Mozambique: Economy shrank almost 4%% in the first quarter, 6% in Q4 of last year - INE
Suspension of debt negotiations, economic slowdown, pressure on public finances and difficult political momentum are some of the factors holding back Mozambique’s credit rating, according to a report released by Fitch Ratings.
The agency added that the slow progress in natural gas projects and the reduced flexibility of monetary policy conditioned the country’s sovereign debt rating, which remains at “D”, attributed when the country defaulted on its loans.
Among the positive aspects of the Mozambican economy Fitch Ratings lists the economic growth of the last 15 years – higher than that of most countries in the region – the vast natural resources and the flexible exchange rate of the metical, which are however offset by the weaknesses.
These include poor human development indicators, rapid deterioration of public finances, growth in public debt, “one of the highest” in the world, weak business climate and poor management of public accounts.

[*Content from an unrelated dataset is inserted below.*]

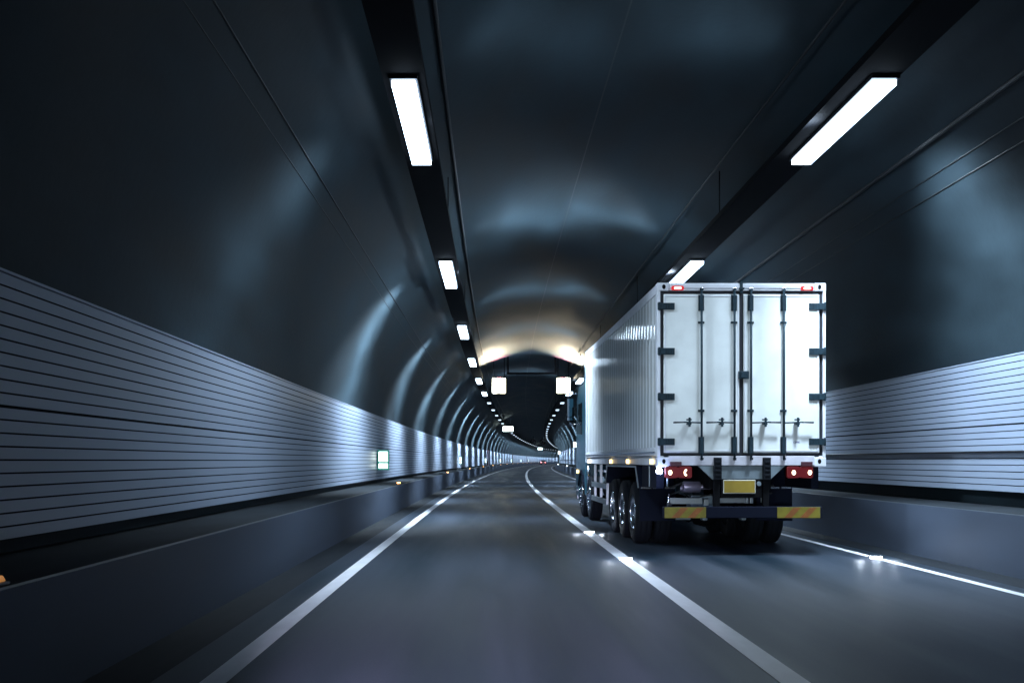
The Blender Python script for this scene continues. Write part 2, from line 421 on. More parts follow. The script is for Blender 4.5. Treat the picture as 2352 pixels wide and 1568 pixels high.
for i,(s,l) in enumerate([(31.3,'nearest green exit sign on the slatted wall, two white panels glowing'),(83,'second green exit sign along the slatted wall'),(133,'third green exit sign along the slatted wall'),
        (183,'fourth green exit sign along the slatted wall'),(233,'fifth green exit sign along the slatted wall'),(283,'sixth green exit sign along the slatted wall'),(333,'seventh green exit sign along the slatted wall')]):
    exit_sign(s,-1,1.42,l,wd=.33 if i==0 else .20)
exit_sign(108,1,3.0,'tall white lit sign high on the truck side wall, left of the truck cab',.42,.62,True,'white lit signs on the truck side wall')
exit_sign(185,1,2.75,'smaller far white lit sign on the truck side wall curve',.42,.62,True,'white lit signs on the truck side wall')

# ---- amber edge markers on the gallery
def marker_proto():
    t=thing('edge_marker','x','edge marker')
    b=MB(); b.box(-.05,.05,-.20,.20,0,.015); b.build('marker_base','lamp_case',t,bevel=.004)
    e=MB(); e.prism([(-.19,.016),(.19,.016),(.15,.052),(-.15,.052)],-.035,.035,'x'); e.build('marker_lens','amber',t,bevel=.008)
    return t
mp=marker_proto(); sm_=[5.6,30.6,58,86,114,142,170,198,226,254,282,310,338,366,394]
for i,s in enumerate(sm_):
    t=mp if i==0 else copy_tree(mp)
    t.location=P(s,-4.50,.735); t.rotation_euler=(0,0,head(s))
    tag(t,('nearest amber marker, dull and unlit, on the walkway edge' if i==0 else '%s amber marker light along the walkway edge of the empty lane'%ORD[i]),'edge marker','amber markers on the walkway edge')
mp_first=[o for o in mp.children if o.name.startswith('marker_lens')][0]
mp_first.data=mp_first.data.copy(); mp_first.data.materials[0]=M['amber_far']
for i,(s) in enumerate((118,165)):
    t=thing('edge_marker','%s white marker light on the truck side walkway'%('nearer small' if i==0 else 'farther tiny'),'edge marker',P(s,4.50,.765),head(s),'white markers on the truck side walkway')
    b=MB(); b.box(-.05,.05,-.15,.15,0,.015); b.build('marker_base','lamp_case',t)
    e=MB(); e.prism([(-.12,.016),(.12,.016),(.09,.10),(-.09,.10)],-.05,.05,'x'); e.build('marker_lens','tiny_white',t)

# ---- reflecting road studs, their headlight glints put in as glow
for s,off,l in((15.25,.07,'nearer glaring road stud on the centre line behind the truck'),(20.9,.07,'farther glaring road stud on the centre line beside the truck wheels'),(15.5,3.70,'glaring road stud on the white edge line right of the truck')):
    t=thing('road_stud',l,'road stud',P(s,off,.005),head(s),'lit road studs on the white lines')
    b=MB(); b.prism([(-.10,0),(.10,0),(.08,.022),(-.08,.022)],-.05,.05,'y'); b.build('stud_body','lamp_case',t)
    e=MB(); e.box(-.085,.085,-.058,-.0505,.004,.018); e.build('stud_lens','stud_glint',t)
    e=MB(); e.box(-.085,.085,.0505,.058,.004,.018); e.build('stud_lens','stud_glint',t)
    for dx in(-.16,0,.16):
        pd=bpy.data.lights.new('stud_glare','POINT'); pd.energy=4.5; pd.color=(.75,.86,1.0); pd.shadow_soft_size=.012  # added point lights imitate the glare around each stud
        po=bpy.data.objects.new('stud_glare',pd); C.objects.link(po); po.parent=t; po.location=(dx*1.5,-.12,.16)

# ---- cabinets in the slatted wall
def cabinet(s,sg,lab):
    t=thing('fire_cabinet',lab,'cabinet',P(s,sg*5.2,0),head(s),'dark cabinets set in the slatted wall')
    x0=-sg*.0;x1=-sg*.09
    b=MB(); b.box(x0,x1,-.9,.9,.80,2.76); b.build('cabinet_frame',mat('dark_red_frame',(.06,.015,.02),.5),t,bevel=.01)
    d=MB(); d.box(x1,x1-sg*.02,-.8,-.02,.9,2.66); d.box(x1,x1-sg*.02,.02,.8,.9,2.66); d.build('cabinet_door',mat('dark_door',(.02,.018,.03),.4),t,bevel=.008)
    h=MB(); h.box(x1-sg*.02,x1-sg*.06,-.12,-.08,1.6,1.8); h.build('handle','galv',t)
cabinet(141,-1,'dark narrow cabinet in the slatted wall between the second and third exit signs')
cabinet(240,-1,'second dark cabinet far along the slatted wall')
cabinet(318,-1,'third and farthest dark cabinet along the slatted wall')

# ------------------------------------------------------------------ truck
YAW=math.radians(.77)
T=thing('box_truck','white box truck with ribbed side, double rear doors and lit red tail lights','truck',(3.755,15.8,0),YAW)
M['t_white']=mat('white_door_paint',(.74,.79,.80),.38,noise=.16,nscale=1.6,coat=.3,coatr=.2,detail=9)
M['t_side']=mat('ribbed_side_paint',(.82,.86,.88),.38,noise=.06,nscale=1.0,metal=.05,coat=1.0,coatr=.06)
M['t_frame']=mat('box_frame_paint',(.66,.69,.76),.35,noise=.12,nscale=4)
M['t_sill']=mat('sill_paint',(.60,.60,.68),.4,noise=.2,nscale=5)
M['gasket']=mat('door_gasket',(.006,.009,.018),.6)
M['zinc']=mat('dark_hardware',(.012,.030,.044),.55,metal=.2,spec=.3,noise=.3,nscale=15)
M['chrome']=mat('chrome',(.75,.78,.85),.16,metal=1)
M['navy']=mat('navy_steel',(.003,.005,.014),.80,spec=.12)
M['rubber']=mat('tyre_rubber',(.005,.007,.011),.8,spec=.15,bump=.2,bscale=60)
M['rim']=mat('polished_rim',(.55,.60,.68),.22,metal=1)
M['steel']=mat('grey_steel',(.20,.25,.29),.45,metal=.3,noise=.25,nscale=6)
M['dark']=mat('chassis_black',(.002,.0025,.004),.8,spec=.12)
M['red']=mat('red_lens',(.07,.004,.006),.35,emis=(.8,.03,.04),es=.09)
M['red_glow']=mat('red_lens_glowing',(.2,.01,.012),.3,emis=(.9,.04,.05),es=.9)
M['red_hot']=mat('lit_bulb',(1,.8,.5),.3,emis=(1,.78,.50),es=7)
M['red_top']=mat('lit_top_bulb',(1,.6,.5),.3,emis=(1,.62,.55),es=7)
M['yellow']=mat('yellow_board',(.15,.125,.010),.5,noise=.25,nscale=9,emis=(.5,.42,.03),es=.0)
M['orange']=mat('orange_stripe',(.20,.065,.012),.5,noise=.25,nscale=9)
M['plate']=mat('plate_yellow',(.30,.21,.03),.4,noise=.25,nscale=3)
M['teal_cab']=mat('teal_cab_paint',(.018,.075,.11),.3,coat=.8,coatr=.05)
M['glass']=mat('dark_glass',(.006,.01,.012),.05,spec=.8)
M['amber_lamp']=mat('amber_side_lamp',(1,.6,.2),.3,emis=(1.0,.66,.22),es=9)
M['blue_led']=mat('blue_white_led',(.8,.85,1),.3,emis=(.62,.72,1.0),es=60)

ZB,ZTOP,WX,LY=1.33,4.015,1.245,10.0
# cargo box: side walls ribbed
for sg in(-1,1):
    bx=MB(); pr=[]; y=.16; rr=random.Random(5)
    pitch=.30
    while y+pitch<LY-.10:
        hh=rr.uniform(.0004,.0011); pr+=[(y+.185*q/8,hh*(1-(q/4-1)**2)) for q in range(9)]+[(y+.197+.085*q/4,-.008+.0003*(1-(q/2-1)**2)) for q in range(5)]; y+=pitch
    pr.append((LY-.10,0))
    z0,z1=1.60,3.86
    X=sg*(WX-.008)
    base=len(bx.v); k=len(pr)        # shared vertices inside each flat keep its gloss continuous
    for yy,dd in pr: bx.v+=[(X+sg*dd,yy,z0),(X+sg*dd,yy,z1)]
    for i in range(k-1):
        q=(base+2*i,base+2*i+2,base+2*i+3,base+2*i+1)
        bx.f.append(q if sg>0 else q[::-1]); bx.m.append(0); bx.smooth.append(True)
    bx.build('ribbed_side','t_side',T)
fr=MB()
for sg in(-1,1):
    fr.box(sg*WX,sg*(WX-.06),.14,LY-.1,3.862,ZTOP-.01)      # top side rail
    fr.box(sg*(WX+.004),sg*(WX-.06),.14,LY-.1,1.475,1.598)    # lower side rail
    fr.box(sg*(WX-.03),sg*(WX-.10),.02,LY-.02,ZB,1.472)        # sill band under the box
    fr.box(sg*(WX),sg*(WX-.09),LY-.10,LY,ZB+.02,ZTOP-.012)      # front posts
    fr.box(sg*(WX),sg*(WX-.045),.0,.14,1.45,3.90)               # rear posts
fr.box(-WX+.06,WX-.06,.2,LY,ZTOP-.05,ZTOP-.02)                  # roof
fr.box(-WX+.09,WX-.09,LY-.04,LY-.005,1.45,ZTOP-.05)             # front wall
fr.box(-WX+.10,WX-.10,.05,LY-.04,1.40,1.45)                     # floor
fr.box(-1.07,1.07,.0,.14,3.90,ZTOP-.004)                        # header
box=fr.build('box_frame','t_frame',T,bevel=.008)
hd=MB(); hd.box(-1.06,1.06,-.012,-.001,3.935,3.99); hd.build('header_strip','t_frame',box,bevel=.004)
sl=MB(); sl.box(-1.08,1.08,.0,.12,ZB,1.468); sl.build('rear_sill','t_sill',T,bevel=.006)
rb=MB()
for sg in(-1,1): rb.prism([(.14,1.515),(LY-.1,1.515),(LY-.1,1.535),(.14,1.535)],sg*(WX+.004),sg*(WX+.016),'x')
rb.build('rub_rail','chrome',box)
for sg in(-1,1):
    for z0,z1 in((3.895,ZTOP),(ZB-.02,1.45)):
        cs=MB(); cs.box(sg*(WX+.004),sg*1.075,-.006,.16,z0,z1); cs.build('corner_casting','t_frame',box,bevel=.014,seg=3)
for sg in(-1,1):
    for zc in(3.955,1.39): 
        ho=MB(); ho.prism([(sg*1.15+.026*math.cos(2*PI*i/14),zc+.036*math.sin(2*PI*i/14)) for i in range(14)],-.0085,-.0065,'y'); ho.build('casting_hole','dark',box)
gk=MB(); gk.box(-1.198,1.198,.030,.05,1.47,3.895); gk.build('gasket','gasket',T)
# doors
for sg in(-1,1):
    a,b=(-1.150,-.034) if sg<0 else (.026,1.150)
    d=MB(); d.box(a,b,.0,.029,1.515,3.848)
    door=d.build('door','t_white',T,bevel=.008)
    e=MB()       # raised border trim
    for x0,x1,z0,z1 in((a+.012,a+.03,1.535,3.83),(b-.03,b-.012,1.535,3.83),(a+.03,b-.03,1.535,1.553),(a+.03,b-.03,3.812,3.83)):
        e.box(x0,x1,-.007,-.0005,z0,z1)
    e.build('door_trim','t_frame',door,bevel=.002)
    for zc in(3.667,3.005,2.338,1.677):
        h=MB(); x0=sg*1.243; x1=sg*.992
        h.box(x0,x1,-.020,-.001,zc-.050,zc+.050); h.box(sg*1.205,sg*1.135,-.036,-.0205,zc-.042,zc+.042)
        for q in(.0,.33,.66): 
            xx=sg*(1.11-.115*q); h.box(xx,xx-sg*.016,-.030,-.0205,zc-.046,zc+.046)
        h.cyl((sg*1.222,-.022,zc-.06),(sg*1.222,-.022,zc+.06),.016,n=10)
        h.build('hinge','zinc',door,bevel=.003)
    for x in((-.601,-.116) if sg<0 else (.128,.612)):
        h=MB(); h.cyl((x,-.045,1.42),(x,-.045,3.93),.017,n=12); rod=h.build('lock_rod','zinc',door)
        h=MB()
        for z0,z1,ww in((3.60,3.835,.042),(3.415,3.445,.047),(2.115,2.15,.047),(1.50,1.75,.042)):
            h.box(x-ww,x+ww,-.022,-.001,z0,z1); h.box(x-.024,x+.024,-.066,-.022,z0+.005,z1-.005)
            if z1-z0>.1:
                for zz in(z0+.03,(z0+z1)/2,z1-.03):
                    for dx in(-.032,.032): h.cyl((x+dx,-.022,zz),(x+dx,-.030,zz),.008,n=6)
        h.build('rod_bracket','zinc',door,bevel=.003)
        h=MB()
        for zz,s2 in((3.915,1),(1.425,-1)):
            h.box(x-.028,x+.028,-.055,-.008,zz-.018,zz+.018); h.cyl((x,-.055,zz),(x,-.02,zz),.024,n=10)
        h.build('rod_cam','chrome',door,bevel=.004)
        dirn=-1 if sg<0 else 1; xe=x+dirn*.425; xh=x+dirn*(.197 if abs(x)<.2 else .19)
        h=MB(); h.tube([(x,-.05,1.955),(x+dirn*.05,-.075,1.955),(xe-dirn*.18,-.085,1.962),(xe,-.085,1.955)],.011,n=8)
        h.box(xh-.012,xh+.012,-.10,-.001,1.955,1.965)
        h.build('handle','zinc',door)
        h=MB(); h.box(min(xe,xe-dirn*.15),max(xe,xe-dirn*.15),-.104,-.094,1.954,1.970); h.build('handle_grip','chrome',door,bevel=.003)
        h=MB(); h.box(xh-.016,xh+.016,-.115,-.096,1.895,2.03); h.box(xh-.03,xh+.03,-.10,-.001,1.925,1.95); h.box(xh-.035,xh+.035,-.095,-.03,1.99,2.01)
        h.build('hasp','zinc',door,bevel=.004)
cl=MB(); cl.box(-.052,.100,-.035,-.001,2.60,2.715); cl.box(-.02,.045,-.055,-.035,2.615,2.70); cl.build('centre_lock','zinc',T,bevel=.005)
cl=MB(); cl.box(-.030,.012,-.03,.02,3.86,4.035); cl.box(-.045,.03,-.05,-.01,3.91,3.94); cl.build('top_clamp','zinc',T,bevel=.005)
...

In its analysis of the main aspects that influence the quality of sovereign debt, Fitch stressed pressure on public finances, as a result of lower growth and less foreign aid, with the economy expected to grow 5% this year and 6% in 2018.
“The ratio of gross domestic product revenue is at 24%, the lowest in the last 12 years,” the analysts said, noting that “government attempts to contain spending in response to the debt crisis were insufficient to significantly reduce the deficit, as it was also pressured to keep salaries and allowances high even in times of economic hardship.”